● Task instructions
Find the string "part" in the listing and report every line that has it.

● Collected data
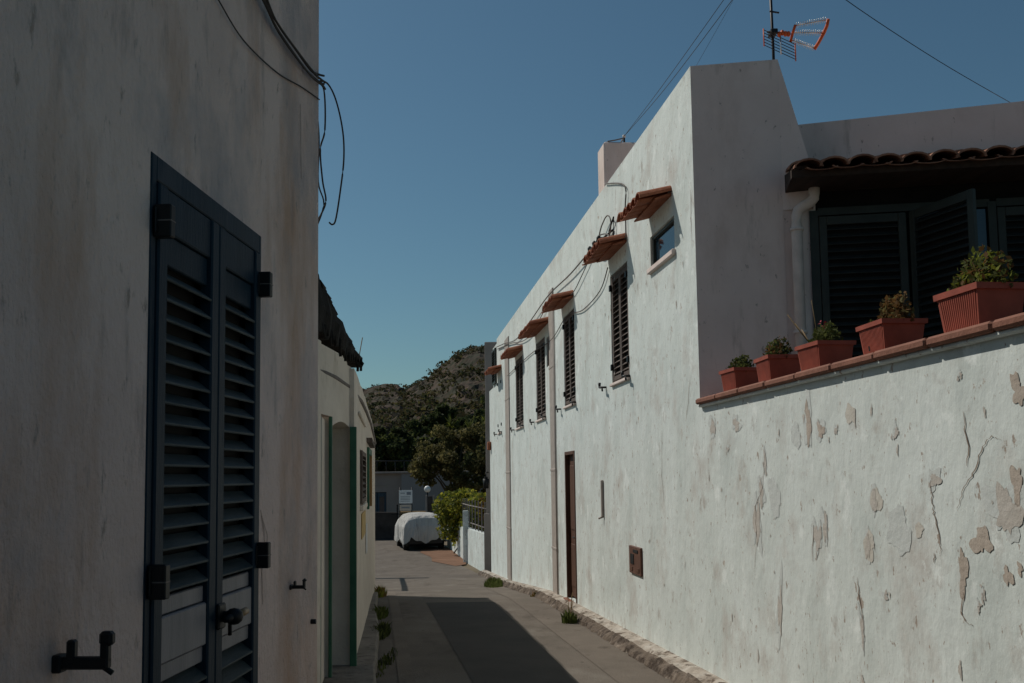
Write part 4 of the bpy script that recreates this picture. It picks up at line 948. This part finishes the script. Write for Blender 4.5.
# low walls in front of the grey house
e = tag(MB().prism([(-7.6, -1.4), (-5.18, -1.4), (-5.35, -.05), (-7.6, .0)], 46.2, 46.5, 'darkwall').build('dark_stone_wall'), 'low dark stone wall across the far yard left of the sign', 'wall')
e = tag(MB().box(-5.3, -4.0, 46.6, 46.85, -1.4, -.02, 'ochre', .02).build('ochre_wall'), 'short ochre wall section behind the white sign', 'wall')
mb = MB(); mb.box(-.0, .06, 0, .06, 0, 1.6, 'iron'); mb.box(-.25, .3, 0, .05, 1.15, 1.2, 'iron'); e = tag(mb.build('garden_tap_post', None, (-5.3, 45.6, -1.28)), 'thin dark post with crossbar left of the white sign', 'post')
# far grey house
fh = empty('grey_house', (-6, 55, -1.28), 'single storey grey house with blue door across the street end', 'house')
mb = MB(); wall_holes(mb, -4.0, -.1, -.2, 3.05, [(-1.95, -.95+0, 0, 2.05)], 0, .2, 'far_grey', 'dark'); mb.add([(-4, 0, 3.05), (-.1, 0, 3.05), (-.1, 7, 3.05), (-4, 7, 3.05)], [(0, 1, 2, 3)], 'far_grey')
mb.add([(-4, 0, -.2), (-4, 7, -.2), (-4, 7, 3.05), (-4, 0, 3.05)], [(0, 1, 2, 3)], 'far_grey'); mb.build('house_wall', fh)
mb = MB(); wall_holes(mb, -.1, 6.4, -.2, 3.05, [(3.0, 3.7, 1.2, 2.2)], -.15, .2, 'far_blue', 'dark'); mb.add([(-.1, -.15, 3.05), (6.4, -.15, 3.05), (6.4, 7, 3.05), (-.1, 7, 3.05)], [(0, 1, 2, 3)], 'far_blue')
mb.add([(6.4, -.15, -.2), (6.4, 7, -.2), (6.4, 7, 3.05), (6.4, -.15, 3.05)], [(0, 1, 2, 3)], 'far_blue'); mb.add([(-.1, -.15, -.2), (-.1, 0, -.2), (-.1, 0, 3.05), (-.1, -.15, 3.05)], [(0, 1, 2, 3)], 'far_blue'); mb.build('house_wing', fh)
mb = MB(); mb.box(-4.1, 6.5, -.25, .1, 3.052, 3.16, 'grey', .02); mb.build('roof_edge', fh)
for x0 in (-1.93, -1.44):
    mb = MB(); mb.box(x0, x0+.47, .06, .10, 0, 2.03, 'blue_door', .01); d_ = mb.build('blue_door', fh)
    mb = MB(); mb.box(x0+.1, x0+.37, .05, .058, .9, 1.8, 'glass'); mb.build('door_pane', d_)
mb = MB(); mb.box(-2.1, -.8, -.2, .05, -.15, .0, 'far_grey', .01); mb.build('door_step', fh)
mb = MB(); mb.box(-2.0, -.9, -.03, 0, 2.4, 2.43, 'grey'); mb.build('wall_line', fh)
mb = MB(); mb.tube([(.0-4, .3, 3.75), (1.5, .3, 3.75)], .03, 'iron'); 
for k in range(12): mb.tube([(-4+k*.5, .3, 3.15), (-4+k*.5, .3, 3.75)], .025, 'iron', 5)
mb.build('roof_railing', fh)

# trees
def tree(name, X, Y, zb, ht, clumps, ms, size, label, cat='tree', dens=1., trunk=.16, seed=0, hollow=.3, aspect=.6):
    r = np.random.default_rng(seed); e = empty(name, (X, Y, zb), label, cat, 'trees behind the grey house')
    mb = MB(); mb.tube([(0, 0, -.2), (.08, 0, ht*.25), (-.05, .05, ht*.55), (.05, 0, ht*.8)], trunk, 'bark', 8, trunk*.3); tr = mb.build('trunk', e)
    mb = MB()
    for (x, y, z, a, b) in clumps[:8]: mb.tube([(0, 0, ht*.25), (x*.45, y*.45, (ht*.25+z)*.55), (x*.9, y*.9, z)], trunk*.45, 'bark', 6, trunk*.12)
    mb.build('limb', e)
    mb = MB()
    for (x, y, z, a, b) in clumps: 
        sub = 7
        for _ in range(sub):
            q = r.normal(size=3); q /= np.linalg.norm(q); q *= r.random()**.4
            cloud(mb, (x+q[0]*a*.75, y+q[1]*a*.75, z+q[2]*b*.75), (a*.42, a*.42, b*.36), int(dens*140), size, ms, r, hollow, aspect)
    mb.build('crown', e)
tree('olive_tree', -2.9, 50, -1.28, 5.2, [(-1.6, -.4, 3.4, 1.1, .9), (-.7, .2, 4.4, 1.2, 1.0), (.5, 0, 4.9, 1.3, 1.1), (1.6, .2, 4.2, 1.2, 1.0), (.2, -.8, 3.4, 1.4, .9), (-.9, -.7, 2.9, 1.2, .8), (1.4, -.6, 3.1, 1.2, .9), (2.3, .3, 3.3, 1.0, 1.0), (.6, -.9, 2.5, 1.1, .55), (2.0, -.5, 2.3, 1, .7)], ['leaf_olive', 'leaf_olive', 'leaf_olive2'], .095, 'wide olive tree with dull green-brown crown overhanging the grey house', seed=1, dens=1.2)
tree('olive_tree', .4, 47, -1.28, 6, [(0, 0, 4.6, 1.3, 1.3), (-1.0, .2, 3.9, 1.2, 1.2), (-.3, -.2, 2.6, 1.2, 1.0), (-1.0, 0, 2.1, .9, .9), (.2, 0, 5.6, 1, .9), (-1.3, .3, 5.0, .9, .9)], ['leaf_olive', 'leaf_dark'], .095, 'dark olive tree half hidden by the grey pillar', seed=2, dens=1.2)
GT = [(-7.6, 68, 6.2, 2.6, 'dark', 'round dark tree over the left part of the grey house roof'), (-4.7, 72, 8.0, 2.7, 'mid', 'tall mid green tree behind the olive, left of the summit'), (-1.6, 76, 9.2, 2.8, 'mid', 'taller bushy green tree below the hill ridge near the pillar'), (-10.5, 75, 6.4, 2.4, 'dark', 'dark shrubby tree just right of the cottage end'), (-7.0, 90, 8.6, 3.2, 'dark', 'dark tree farther back on the slope between hill and house'), (1.2, 70, 8, 2.6, 'dark', 'dark tree hidden mostly behind the grey pillar')]
for i, (X, Y, ht, r_, kk, lb) in enumerate(GT):
    rr = random.Random(i); cl = []
    for k in range(11):
        a = rr.uniform(0, 6.28); q = rr.random()**.5*r_*.75; z = ht*rr.uniform(.42, .9)
        cl.append((math.cos(a)*q, math.sin(a)*q*.6, z, r_*.42, ht*.13))
    cl.append((0, 0, ht*.92, r_*.35, ht*.10)); cl.append((0, 0, ht*.35, r_*.9, ht*.2)); cl.append((.3, -.4, ht*.15, r_*1.0, ht*.18))
    tree('tree', X, Y, -1.28, ht, cl, ['leaf_dark', 'leaf_dark', 'leaf_mid'] if kk == 'dark' else ['leaf_mid', 'leaf_dark', 'leaf_dark'], .17, lb, seed=30+i, dens=.8, aspect=.55)
# yucca-like spiky palm
pe = empty('palm_tree', (-4.3, 70, -1.2), 'spiky palm with pale fronds among the trees below the ridge', 'tree', 'trees behind the grey house')
mb = MB(); mb.tube([(0, 0, 0), (0, 0, 5.8)], .2, 'bark', 8, .14); mb.build('trunk', pe)
mb = MB(); rr = random.Random(4)
for cx, cz in ((0, 6.3), (1.3, 6.0), (2.4, 6.4), (.6, 5.2), (-1.0, 5.6)):
    for k in range(38):
        a = rr.uniform(0, 6.28); el_ = rr.uniform(-.3, 1.3); L_ = rr.uniform(.7, 1.1)
        d = Vector((math.cos(a)*math.cos(el_), math.sin(a)*math.cos(el_)*.8, math.sin(el_))); c = Vector((cx, 0, cz)); sd_ = d.cross(Vector((0, 0, 1))).normalized()*.06
        mb.add([c+sd_, c-sd_, c+d*L_*.6-sd_*.8, c+d*L_+Vector((0, 0, -.12)), c+d*L_*.6+sd_*.8], [(0, 1, 2, 3, 4)], 'leaf_mid' if k % 3 else 'leaf_ivy')
mb.build('crown', pe)

# ------------------------------------------------------------------ weeds
def weed(X, Y, rx_, n, h_, label, ms=('leaf_grass', 'leaf_mid'), seed=0, stalks=0, z=None, ry=None):
    r = random.Random(seed); zb = G(Y) if z is None else z
    e = empty('weed_tuft', (X, Y, zb), label, 'weeds', 'weeds growing along the street edges'); mb = MB()
    for k in range(n):
        a = r.uniform(0, 6.28); q = r.random()**.6; x = math.cos(a)*q*rx_; y = math.sin(a)*q*(ry or rx_); hh = h_*r.uniform(.35, 1)*(1-.5*q)
        lx, ly = r.uniform(-.5, .5)*hh, r.uniform(-.5, .5)*hh; t = r.uniform(0, 3.14); wd = r.uniform(.004, .009); dx, dy = math.cos(t)*wd, math.sin(t)*wd
        mb.add([(x-dx, y-dy, -.02), (x+dx, y+dy, -.02), (x+dx+lx*.5, y+dy+ly*.5, hh*.7), (x+lx, y+ly, hh), (x-dx+lx*.5, y-dy+ly*.5, hh*.7)], [(0, 1, 2, 3, 4)], r.choice(ms))
    mb.build('blades', e)
    if stalks:
        mb = MB()
        for k in range(stalks): mb.tube([(r.uniform(-.05, .05), r.uniform(-.05, .05), 0), (r.uniform(-.08, .08), r.uniform(-.05, .05), h_*r.uniform(1.1, 1.7))], .004, 'dry', 4)
        mb.build('dry_stalk', e)
weed(wallx(12.4)-.33, 12.4, .10, 160, .24, 'green weed with dry stalks growing from the stone kerb in front', seed=1, stalks=4, z=G(12.4)+.0)
weed(wallx(21.2)-.42, 21.4, .2, 900, .22, 'wide low green grass patch at the far foot of the white wall', seed=2, ry=1.1)
weed(wallx(16.4)-.2, 16.4, .08, 60, .14, 'tiny yellowish weed on the stone kerb near the brown door', ('leaf_grass', 'leaf_rust'), seed=3)
weed(pave(17)+.0, 17.2, .10, 300, .24, 'yellow green weed at the far cottage corner in sunlight', ('leaf_grass', 'leaf_rust', 'leaf_ivy'), seed=4, ry=.5)
weed(pave(13.3)+.02, 13.4, .09, 260, .20, 'leafy dark weed in the shade beside the pavement, farther one', ('leaf_mid', 'leaf_grass'), seed=5, ry=.4)
weed(pave(11.3)+.03, 11.4, .09, 380, .20, 'bushy dark weed in the shade beside the pavement, nearer one', ('leaf_mid', 'leaf_dark'), seed=6, ry=.5)
weed(pave(9.2)+.06, 9.2, .07, 120, .10, 'low weed strip in the shaded pavement joint by the door post', ('leaf_mid', 'leaf_dark'), seed=7, ry=.9)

● Result for this task
Write part 4 of the bpy script that recreates this picture. It picks up at line 948. This part finishes the script. Write for Blender 4.5.
GT = [(-7.6, 68, 6.2, 2.6, 'dark', 'round dark tree over the left part of the grey house roof'), (-4.7, 72, 8.0, 2.7, 'mid', 'tall mid green tree behind the olive, left of the summit'), (-1.6, 76, 9.2, 2.8, 'mid', 'taller bushy green tree below the hill ridge near the pillar'), (-10.5, 75, 6.4, 2.4, 'dark', 'dark shrubby tree just right of the cottage end'), (-7.0, 90, 8.6, 3.2, 'dark', 'dark tree farther back on the slope between hill and house'), (1.2, 70, 8, 2.6, 'dark', 'dark tree hidden mostly behind the grey pillar')]